Merely possessing an identity isn’t the problem for the Quakers. Two seasons ago, the Red and Blue were largely defined by turning over the ball and filling the stat sheet with unsightly numbers of personal fouls. Last season featured much of the same. Penn doesn’t just need an identity — it needs an identity that will make it a winner.

Admittedly, it is an encouraging sign to see that the Quakers have averaged nearly two fewer turnovers per game to start this season. Even more impressive, the Red and Blue have pulled down 35.3 rebounds per game in their first three games — almost four more than two seasons ago. The uptick in production on the boards is largely a result of the team snatching an Ivy League best 15.3 offensive rebounds per game, which has helped jumpstart its offense.

But you’ll notice that where it counts — in the win column — Penn has laid a goose egg. Fortunately, it doesn’t take Billy Beane or Phil Jackson to notice that the squad has conceded 77.7 points per game, and unless the team’s identity involves shooting lights out every time it hits the floor (hint: it doesn’t), it will be rather difficult for the Quakers to win any games at all. The Red and Blue’s record over the past three seasons when their opponent scores 77 or more points is an abysmal 1-16. When Penn has won in that span, its opponents scored fewer than 77 points 94.1 percent of the time.

This trend played out in front of the Palestra crowd Saturday night, when Penn’s efforts fell short despite shooting 50 percent from the field and tallying 15 offensive rebounds because the Leopards put up 83 points to the Quakers’ 77.

On the matter of identity, Allen said, “Right now we think we can play a sexy game, and that’s just not us.” I’m not sure whether Penn can play a “sexy” game or not either.

However, it is true that good defense is rarely pretty.

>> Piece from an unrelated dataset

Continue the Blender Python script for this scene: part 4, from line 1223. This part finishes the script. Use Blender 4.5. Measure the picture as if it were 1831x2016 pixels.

Good defense is imposing, physically and mentally. It disrupts rhythm and incites panic in an offense. Good defense makes its opponents work hard for every pass, contests shots and puts pressure on ball handlers. And perhaps most of all, good defense involves an entire team’s commitment to playing with tenacity.

Penn has shown the ability to bully and out-hustle its opponents on the offensive boards, but it needs to demonstrate the same grittiness on the defensive end as well. Otherwise even the lowliest of NCAA teams will make it pay when they repeatedly reach the paint off the dribble, get to the free throw 30 or more times in a game and find open shooters on the perimeter against Penn.

This Red and Blue squad has plenty to learn before Ivy League play starts in January and ample time to define its identity. No matter how it gets the job done — pretty or ugly — the team needs to get defensive stops. And if it can’t be pretty, then by all means make it ugly and win.

The fans will be more than happy with that identity.